Because of this, a possible issue was flagged involving Ben Gough, who was appointed as a director by the head trustees and is also a full-time company employee.
The then-trustee of the O.T. Gough Family Trust went to the High Court at Wellington in 2013 to determine how part of the company's constitution should be interpreted if the head trust was wound up.
We do not consider that the proposed appeal raises any issues of general or public importance or general commercial significance.
It wanted to know, if the head trust was wound up, would a family member who was a full-time employee and appointed as a director by the head trustees be prohibited from staying on the board unless all shareholders unanimously agree that they should continue?
Lawyers for the O.T. Gough branch of the family argued the answer to this should be yes; representatives of the B.T. Gough side disagreed.
In a decision delivered last year, Justice Alan MacKenzie said that if the head trust no longer existed the company's constitution would prohibit a family director appointed by the head trust staying in office without the unanimous approval of shareholders.
The B.T. Gough branch challenged this decision and earlier this year the Court of Appeal sided with it.

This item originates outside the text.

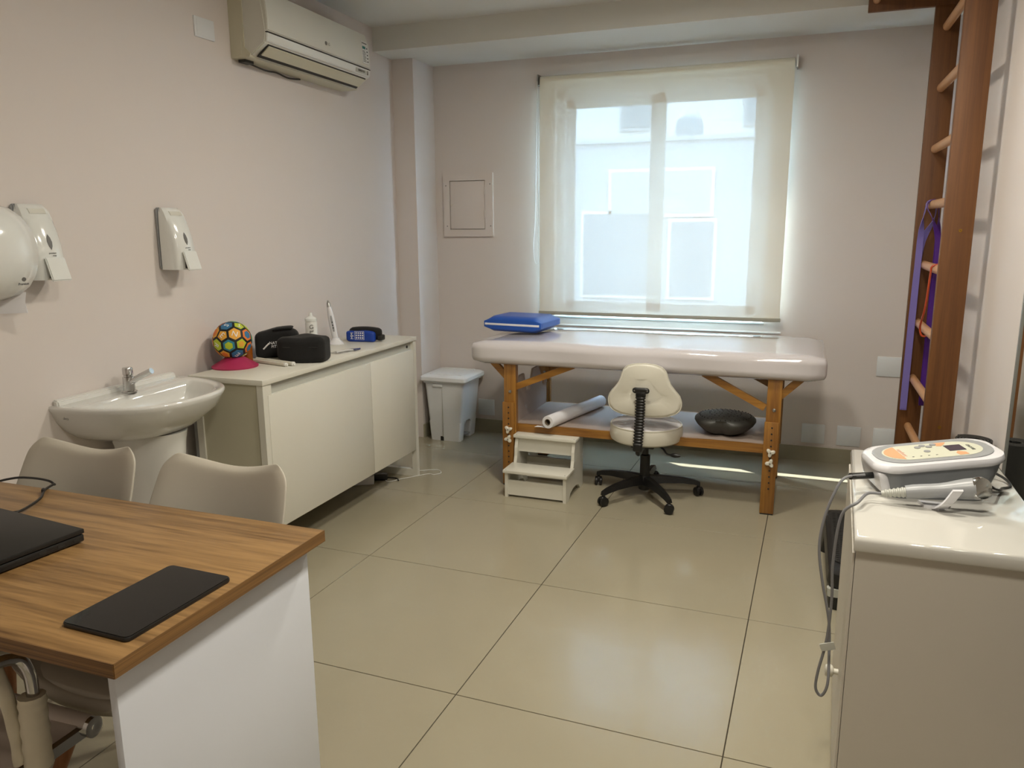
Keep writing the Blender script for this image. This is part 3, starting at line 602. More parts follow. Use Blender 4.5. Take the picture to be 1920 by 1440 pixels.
# ================================================================== PEDAL BIN
bn = thing('pedal_bin', 'white plastic pedal bin with hinged lid in the corner', 'bin', (-1.25, 1.93, 0))
def brect(x0, x1, y0, y1, z_, r=.025, n=4):
    o = []
    for cx_, cy_, a0 in ((x1-r, y1-r, 0), (x0+r, y1-r, PI/2), (x0+r, y0+r, PI), (x1-r, y0+r, 1.5*PI)):
        for k in range(n+1): a = a0+PI/2*k/n; o.append((cx_+r*math.cos(a), cy_+r*math.sin(a), z_))
    return o
b2 = bm_()
def bxy(z_): t = z_/.40; return (-1.357-.033*t, -1.145+.037*t, 1.819-.014*t, 2.078+.02*t)
def bring(z_, y0=None, y1=None, x1=None, r=.022):
    q = bxy(z_); return brect(q[0], q[1] if x1 is None else x1, q[2] if y0 is None else y0, q[3] if y1 is None else y1, z_, r)
loft(b2, [bring(.13), bring(.40)])                                   # upper body
loft(b2, [bring(.0, y1=1.885, r=.012), bring(.13, y1=1.885, r=.012)])    # near foot block
loft(b2, [bring(.0, y0=1.985, r=.012), bring(.13, y0=1.985, r=.012)])    # far foot block
loft(b2, [bring(.004, y0=1.884, y1=1.986, x1=-1.24, r=.002), bring(.13, y0=1.884, y1=1.986, x1=-1.24, r=.002)])
prism(b2, [(1.884, .108), (1.884, .131), (1.906, .131)], -1.24, -1.1345, 'x'); prism(b2, [(1.986, .108), (1.986, .131), (1.964, .131)], -1.24, -1.1345, 'x')
obj('body', b2, BINW, bn)
sbox('foot_notch', INK, (-1.285, -1.262, 1.8165, 1.83, 0, .03), bn)
sbox('pedal', GREYM, (-1.20, -1.135, 1.90, 1.97, .025, .036), bn, bev=.003)
b2 = bm_(); loft(b2, [brect(-1.40, -1.098, 1.795, 2.108, .395), brect(-1.40, -1.098, 1.795, 2.108, .405)]); obj('rim', b2, BINW, bn)
b2 = bm_(); loft(b2, [brect(-1.412, -1.082, 1.782, 2.118, .407), brect(-1.416, -1.078, 1.778, 2.12, .415), brect(-1.414, -1.08, 1.782, 2.118, .436), brect(-1.40, -1.094, 1.80, 2.10, .447), brect(-1.36, -1.13, 1.84, 2.06, .450)]); ld = obj('lid', b2, BINW, bn, ang=30)
for y_ in (1.84, 2.06): sbox('lid_rib', BINW, (-1.36, -1.13, y_-.012, y_+.012, .446, .455), ld, bev=.003)
sbox('handle', BINW, (-1.325, -1.255, 1.796, 1.806, .37, .39), bn, bev=.003)
sbox('panel_seam', GREYL, (-1.263, -1.2605, 1.8065, 1.815, .03, .39), bn)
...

The appellate court effectively held if the head trust was wound up an existing family director that was also a full-time employee could remain in office indefinitely without the unanimous support of Gough Holdings shareholders.
The O.T Gough branch sought to take the matter to the Supreme Court, but was denied leave to appeal this afternoon.
The country's highest court said the interpretation of the clause would have no significance beyond the parties themselves.
"We do not consider that the proposed appeal raises any issues of general or public importance or general commercial significance," the Supreme Court said.
Whether or not the head trust has been wound up or will soon be wound up is also in dispute between the branches of the family and is subject to separate court action in Wellington. No date for that action has been set.